After all, the First People in the lands they invaded and conquered through mass-murder already had their more-advanced indigenous, home-grown civilizations when the likes of Columbus, Amerigo Vespucci and other European conquistadors arrived.

The lost story of our First People is still just waiting to be found and shared.

In Saint Lucia, the island’s National Trust and local archaeologists took steps in 2020 and 2021 to help expose, identify, preserve and protect the latest Amerindian sites unearthed at the Canadian-owned private Cabot golf course north of Cap Estate.

The disclosures and exposure led to protests and advocacy events before the last general elections and the bones and other remains are keys to the puzzles about who the island’s first people were, how they lived and survived, how they lived with nature – and what can be learned today from their own experiences in living, in natural sustainability, across climates and environments, over centuries.

The island’s latest ‘Environment vs Development’ spats regarding construction at the base of The Pitons (by a Canadian citizen) also opens the way for introduction of the indigenous aspects – and not only the petroglyphs and other landmarks scattered on and between the twin-peaks, but also the role the Sulphur Springs played in use of astrology to accurately tell time across the island region back then, as documented by local historian Robert Devaux.

“The ancestors are speaking to us,” said Ricardo Bharath Hernandez, the current Chair of the Caribbean Organization of Indigenous People (COIP), about the continuous findings of indigenous burial sites across the region’s islands today.

August 9 is also wrongly called ‘Columbus Day’, especially in places where Columbus’ big lie continues to hide the inescapable truth that he opened the way for native genocide, slavery and the indentureship that followed.

The COIP, established in 1987, is supportive of CARICOM’s call for reparations for both slavery and native genocide and Chief Hernandez will join Dominica’s Minister for Kalinago Affairs Cozier Frederick (among others) this evening, to participate in a related online regional discussion.

The panel – part of Saint Lucia’s second annual National Emancipation Month calendar — will discuss the theme of ‘Why Reparations for Native Genocide’.

Panelists will examine why CARICOM governments have — for the past decade — also been calling for reparations for both native genocide and examining what can or should be done to encourage a greater level of visibility, understanding and appreciation of why related emphasis should be equal.

Native genocide opened the way for slavery to generate the profits that built Europe’s ‘Empires’ and industrial revolutions, using iron and steel methods they learned in Jamaica.

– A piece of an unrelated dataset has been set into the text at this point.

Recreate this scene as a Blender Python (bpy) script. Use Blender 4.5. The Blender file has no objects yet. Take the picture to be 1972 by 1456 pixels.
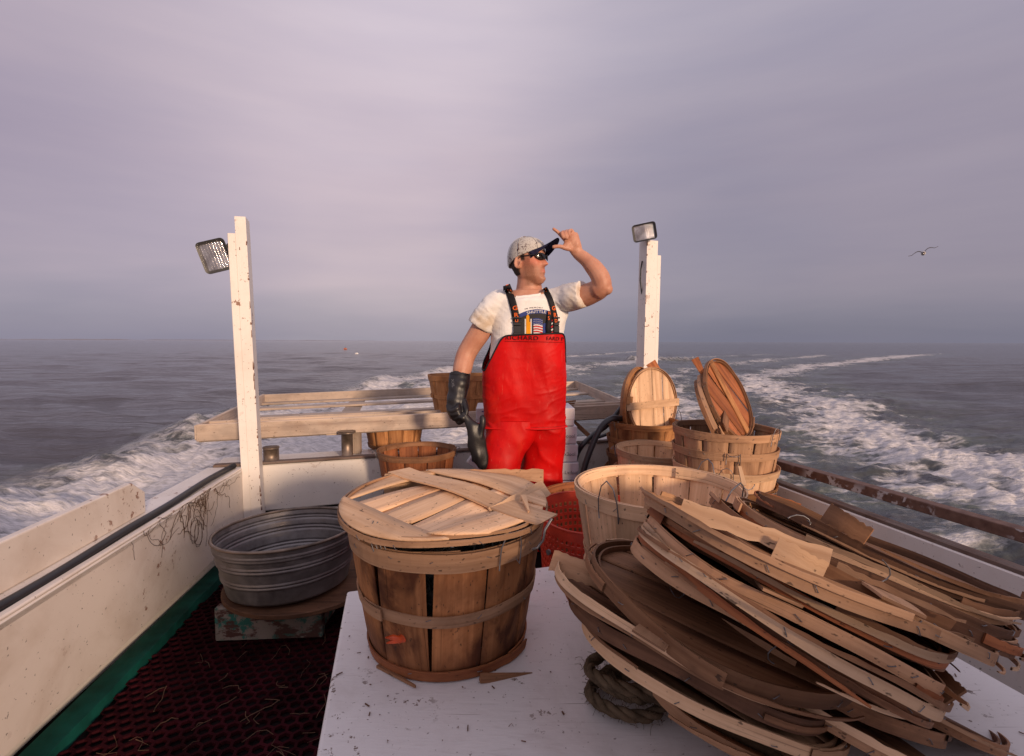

First People everywhere preceded the biblical age of Adam and Eve and most were forcibly ‘Christianized’ after conquest by conversion them to the European norms that still dominate Caribbean and South (‘Latin’) American societies to this day.

Under the theme ‘Enkindling Our Consciousness’, Saint Lucia’s Cultural Development Foundation (CDF), with a Stakeholder Committee that includes the National Reparations Committee (NRC), Folk Research Center (FRC) and others, have organized the month of related Emancipation Month activities throughout August.

The aim is to help better understand who we are, where we came from and why we have to take forever-serious the call by Bob Marley in his ‘Redemption Song’ to ‘Emancipate ourselves from mental slavery…’

This year’s theme for International Day for Indigenous People is ‘Indigenous Youth as Agents of Change for Self-determination’.

Unlike Guyana and Surinam, not all CARICOM member-states will have groups of indigenous youth to pursue the UN’s 2023 theme, but all the ingredients exist everywhere for continuous exploration and discovery, through an ongoing teaching, learning and sharing process this year, starting to focus (continuously) on youth and students.

Saturday, August 12, is International Youth Day and it opens the way for the message from the Caribbean region’s indigenous people to be shared by indigenous youth and students, with their peers across the Caribbean.